Sacred Roses for All: Street Shrines, Memory, and Belonging in post-War Sarajevo
– Dr. Amila Buturovic
The siege of Sarajevo was the most televised horror of the 1992-1996 Bosnian war. Nested in a narrow valley on the foot of high mountains, Sarajevo was a perfect setting for a siege that for nearly four years cut it off from the outside world. This is in fact considered the longest siege in the history of modern warfare. The Serb Army, deploying troops and artillery in the surrounding hills, imposed a blockade on all traffic in and out the city in April 1992, and engaged in a constant bombarded the civilian population in the city in an effort to prevent the home army from deploying. Over 11,000 citizens of Sarajevo lost their lives.
In the aftermath of the war, the challenge of coming to terms with the ubiquity of death, both physically and metaphysically, fell onto many commissions, jurisdictions, governmental offices and religious authorities.

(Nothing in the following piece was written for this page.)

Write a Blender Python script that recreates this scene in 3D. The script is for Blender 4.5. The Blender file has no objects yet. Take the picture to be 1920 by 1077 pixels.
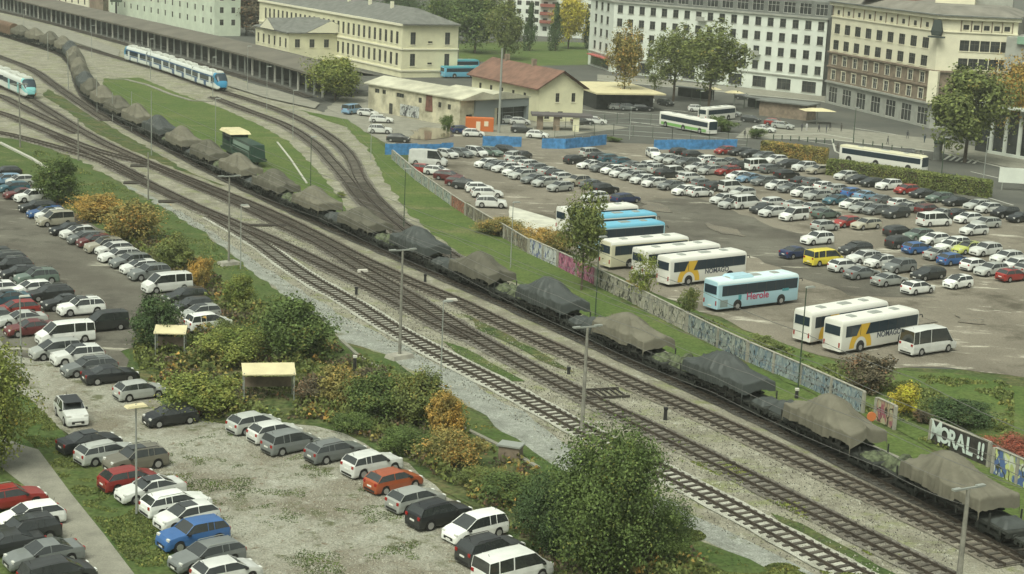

The dead demanded attention. The city grieved and commemorated, and this process acquired a political function, directly built into post-war nation building. Amidst state and ecclesiastic memorials that directed commemoration through religiously specific rituals of remembrance, a more popular and inclusive way of marking the loss began to emerge through many spontaneous shrines. This paper will focus on one of the most poignant of such shrines, the so-called Sarajevo Roses. These are scars in the asphalt caused by mortar explosions that, ironically, created a delicate floral pattern etched in the cityscape. It is estimated that on average 300 shells exploded in the city every day. Some of this deadly art, in the aftermath of the war, was filled in with red dye to mark the places where a number of people were killed by such explosions. These anonymous wounds in the asphalt draw attention not to a specific victim but to no victim in particular, and therefore to all victims, regardless of their ethno-national or religious background. The numinosity of such markers, delineated without political or ecclesiastical intervention, emerged out of a sense of common loss, counterbalancing nationalist appropriation of the dead in this transitional period from war to peace.